Something old, something new, something borrowed, something blue. Although I have no idea which is which.
"Der Mussolini", by DAF.
After 1990, it was no longer a John Le Carre world. In the last couple of years, though, the world seems to have transformed itself, for better or worse, into a place in which Le Carre seems comfortable to inhabit. (If "comfortable" is the right idea.) We recently travelled to the cinema to watch "A Most Wanted Man", notable for three things: 1. The telling, in necessarily truncated form, of a classic Le Carre story. 2. The final sighting, in a major role, of Philip Seymour Hoffman. As if we needed to be reminded of what we have lost. 3. The unexpected appearance, in a scene shot in a Hamburg bar/nightclub, circa a year or two ago, of this song. Would bars in Hamburg be playing, at volume, a relatively obscure piece of German synth-pop from thirty-odd years previously? (I suppose the sound of cranky, overdriven analog synths has come back of late, through the likes of Factory Floor; but if you are going for old music in a Hamburg setting, wouldn't you have picked some early Beatles? Or maybe it's just a bauble placed there by the film's director, Anton Corbijn, rock photographer par excellence of the era from which this song hails.) Still, I'm not complaining; as you know, it is a song that got its claws into me at an early age.

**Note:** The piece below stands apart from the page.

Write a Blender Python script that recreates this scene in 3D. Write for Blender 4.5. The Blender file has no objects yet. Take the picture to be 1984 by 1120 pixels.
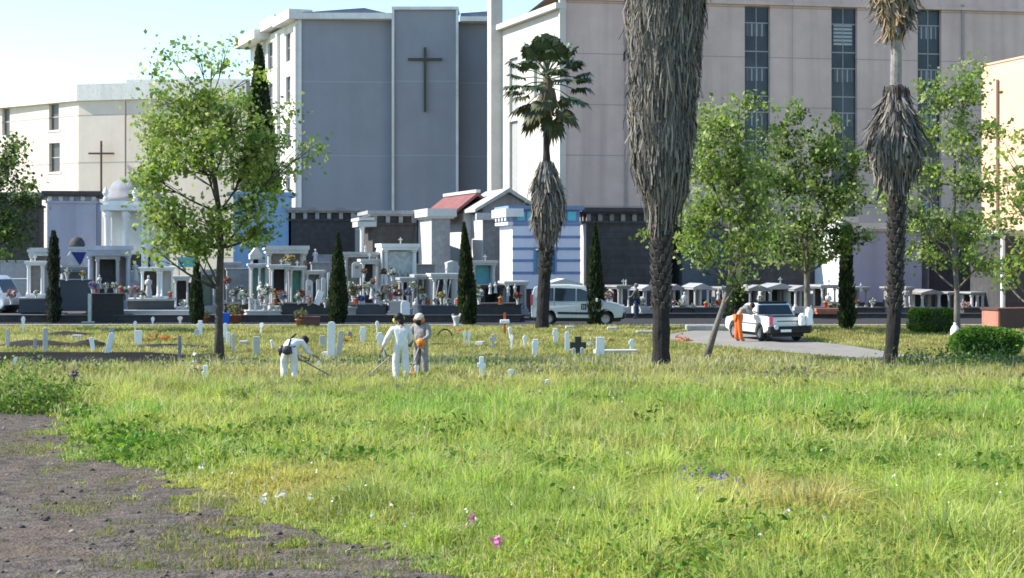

"Games for Girls", by Say Lou Lou x Lindstrom.
In which Hans-Peter Lindstrom, perhaps best known as the creator of "I Feel Space", the pivotal, if not the best -- and I'm not saying it's not the best -- song of this century so far, tries his hand at a pop song for the masses, in company with the twin daughters of The Church's Steve Kilbey (you couldn't make this up). And it would be hard to say that it's not an instant winner. Just in time for the (southern) summer, too.
"All You Need Is Love", by Echo & The Bunnymen.
Around the time of "Ocean Rain", Echo & The Bunnymen appeared live on the telly to play a number of songs, in a stripped-down, laid-back style, with McCulloch sounding like he hadn't quite gotten warmed up yet. Here they pay homage to Lennon and McCartney. Stick around for the second half of the song, where McCulloch riffs on songs old and new, seemingly singing whatever comes into his head, from Teardrop Explodes to Dylan to James Brown.
"Julie Ocean", by The Undertones.
The thing that was repeated time and again after the death of John Peel, so often that it has been accepted as fact, was that "Teenage Kicks", by The Undertones, was his favourite song. Now, far be it from me to pick a fight with the ghost of the great man, but if you were to ask me, I would say that "Teenage Kicks", great and all as it is, is not the best song ever. It's not even the best Undertones song. That would be "Julie Ocean", seen here in its superior, seven-inch version. It gets me every time.